Information shown:
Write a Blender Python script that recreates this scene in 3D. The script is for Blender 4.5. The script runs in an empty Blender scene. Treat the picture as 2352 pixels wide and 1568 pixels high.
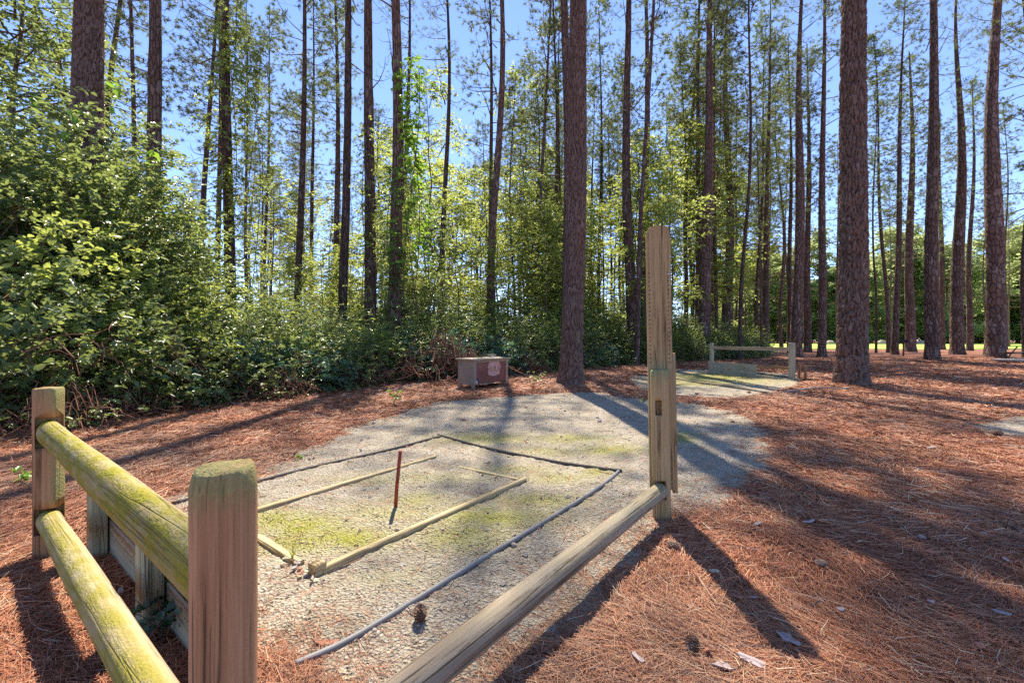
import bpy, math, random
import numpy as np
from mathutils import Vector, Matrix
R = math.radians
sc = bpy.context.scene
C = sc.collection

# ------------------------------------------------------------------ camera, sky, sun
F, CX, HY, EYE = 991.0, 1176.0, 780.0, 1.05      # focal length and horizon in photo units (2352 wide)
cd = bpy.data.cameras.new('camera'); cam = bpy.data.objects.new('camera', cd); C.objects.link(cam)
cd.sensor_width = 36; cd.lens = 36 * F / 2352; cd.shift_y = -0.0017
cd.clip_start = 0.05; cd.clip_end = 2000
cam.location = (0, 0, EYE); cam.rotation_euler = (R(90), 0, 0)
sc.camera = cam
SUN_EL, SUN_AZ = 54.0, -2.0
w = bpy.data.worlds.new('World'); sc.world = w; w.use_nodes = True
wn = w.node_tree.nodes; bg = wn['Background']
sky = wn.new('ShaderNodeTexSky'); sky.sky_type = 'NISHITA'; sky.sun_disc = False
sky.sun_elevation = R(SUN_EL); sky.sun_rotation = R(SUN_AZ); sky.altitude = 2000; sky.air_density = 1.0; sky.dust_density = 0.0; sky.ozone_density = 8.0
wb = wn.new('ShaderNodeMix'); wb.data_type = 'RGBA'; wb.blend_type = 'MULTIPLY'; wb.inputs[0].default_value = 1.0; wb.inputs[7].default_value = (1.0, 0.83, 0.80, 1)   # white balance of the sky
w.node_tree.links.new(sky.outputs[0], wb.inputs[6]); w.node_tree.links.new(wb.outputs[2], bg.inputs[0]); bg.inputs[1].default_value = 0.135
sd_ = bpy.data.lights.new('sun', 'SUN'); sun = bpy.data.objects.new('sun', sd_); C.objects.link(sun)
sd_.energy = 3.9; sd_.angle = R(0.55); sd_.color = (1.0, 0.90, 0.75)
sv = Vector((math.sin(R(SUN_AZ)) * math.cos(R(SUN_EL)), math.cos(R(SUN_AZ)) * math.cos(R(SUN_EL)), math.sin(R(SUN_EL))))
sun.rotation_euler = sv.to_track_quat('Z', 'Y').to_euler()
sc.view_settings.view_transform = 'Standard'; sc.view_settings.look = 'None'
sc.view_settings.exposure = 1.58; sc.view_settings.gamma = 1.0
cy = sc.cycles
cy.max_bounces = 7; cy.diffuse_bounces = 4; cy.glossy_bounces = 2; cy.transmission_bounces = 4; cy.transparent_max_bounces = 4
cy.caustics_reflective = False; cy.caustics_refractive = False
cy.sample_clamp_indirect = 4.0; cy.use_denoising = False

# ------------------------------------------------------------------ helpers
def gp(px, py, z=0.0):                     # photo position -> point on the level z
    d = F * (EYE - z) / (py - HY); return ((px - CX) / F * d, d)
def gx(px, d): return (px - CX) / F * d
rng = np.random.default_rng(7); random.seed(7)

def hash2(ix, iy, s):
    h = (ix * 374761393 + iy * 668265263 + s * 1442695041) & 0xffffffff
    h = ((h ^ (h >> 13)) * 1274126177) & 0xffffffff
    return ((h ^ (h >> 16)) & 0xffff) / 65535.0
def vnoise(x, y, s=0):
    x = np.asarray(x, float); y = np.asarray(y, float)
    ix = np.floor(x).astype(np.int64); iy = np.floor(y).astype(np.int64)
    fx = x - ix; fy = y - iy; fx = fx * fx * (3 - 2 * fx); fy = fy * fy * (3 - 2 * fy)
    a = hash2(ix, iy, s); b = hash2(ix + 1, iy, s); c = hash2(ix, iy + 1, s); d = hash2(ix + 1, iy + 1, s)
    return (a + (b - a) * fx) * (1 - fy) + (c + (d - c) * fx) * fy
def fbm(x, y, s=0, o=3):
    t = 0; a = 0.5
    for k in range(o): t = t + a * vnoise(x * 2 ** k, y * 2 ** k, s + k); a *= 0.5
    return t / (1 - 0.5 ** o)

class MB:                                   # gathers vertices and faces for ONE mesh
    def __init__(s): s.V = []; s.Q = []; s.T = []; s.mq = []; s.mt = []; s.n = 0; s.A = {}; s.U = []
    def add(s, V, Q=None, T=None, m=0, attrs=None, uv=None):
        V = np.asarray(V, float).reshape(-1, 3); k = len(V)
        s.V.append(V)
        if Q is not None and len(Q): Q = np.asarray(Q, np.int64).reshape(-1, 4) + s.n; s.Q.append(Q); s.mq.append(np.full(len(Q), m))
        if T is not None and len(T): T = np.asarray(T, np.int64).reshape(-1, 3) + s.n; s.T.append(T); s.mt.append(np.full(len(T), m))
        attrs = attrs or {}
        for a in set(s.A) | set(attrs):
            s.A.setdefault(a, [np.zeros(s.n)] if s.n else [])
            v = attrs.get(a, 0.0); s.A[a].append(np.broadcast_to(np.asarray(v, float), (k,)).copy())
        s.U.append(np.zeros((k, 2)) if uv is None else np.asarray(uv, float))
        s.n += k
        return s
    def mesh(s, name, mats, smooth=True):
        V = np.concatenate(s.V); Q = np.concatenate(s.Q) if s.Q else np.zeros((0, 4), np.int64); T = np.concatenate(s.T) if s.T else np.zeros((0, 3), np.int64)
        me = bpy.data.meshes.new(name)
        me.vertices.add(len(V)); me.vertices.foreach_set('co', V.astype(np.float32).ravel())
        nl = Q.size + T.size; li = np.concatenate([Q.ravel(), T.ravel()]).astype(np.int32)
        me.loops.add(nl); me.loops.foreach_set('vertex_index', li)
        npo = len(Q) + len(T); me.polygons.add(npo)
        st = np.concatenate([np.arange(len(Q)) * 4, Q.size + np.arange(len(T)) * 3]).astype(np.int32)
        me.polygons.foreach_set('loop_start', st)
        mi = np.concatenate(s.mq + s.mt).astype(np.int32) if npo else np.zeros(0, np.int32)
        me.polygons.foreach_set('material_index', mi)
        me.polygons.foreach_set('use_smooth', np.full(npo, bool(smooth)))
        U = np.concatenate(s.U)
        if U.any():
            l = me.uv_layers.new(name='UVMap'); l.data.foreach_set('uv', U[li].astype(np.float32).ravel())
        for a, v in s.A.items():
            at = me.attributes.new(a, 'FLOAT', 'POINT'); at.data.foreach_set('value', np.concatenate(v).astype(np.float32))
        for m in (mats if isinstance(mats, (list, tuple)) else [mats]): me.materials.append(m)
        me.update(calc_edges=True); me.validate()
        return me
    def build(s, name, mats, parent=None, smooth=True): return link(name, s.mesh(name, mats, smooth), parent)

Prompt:
Set down again, exactly, the lines of the material above from its first line to the one with "C = sc.collection", inclusive. Leave the pictures out.

Response to the task:
Write a Blender Python script that recreates this scene in 3D. The script is for Blender 4.5. The script runs in an empty Blender scene. Treat the picture as 2352 pixels wide and 1568 pixels high.
import bpy, math, random
import numpy as np
from mathutils import Vector, Matrix
R = math.radians
sc = bpy.context.scene
C = sc.collection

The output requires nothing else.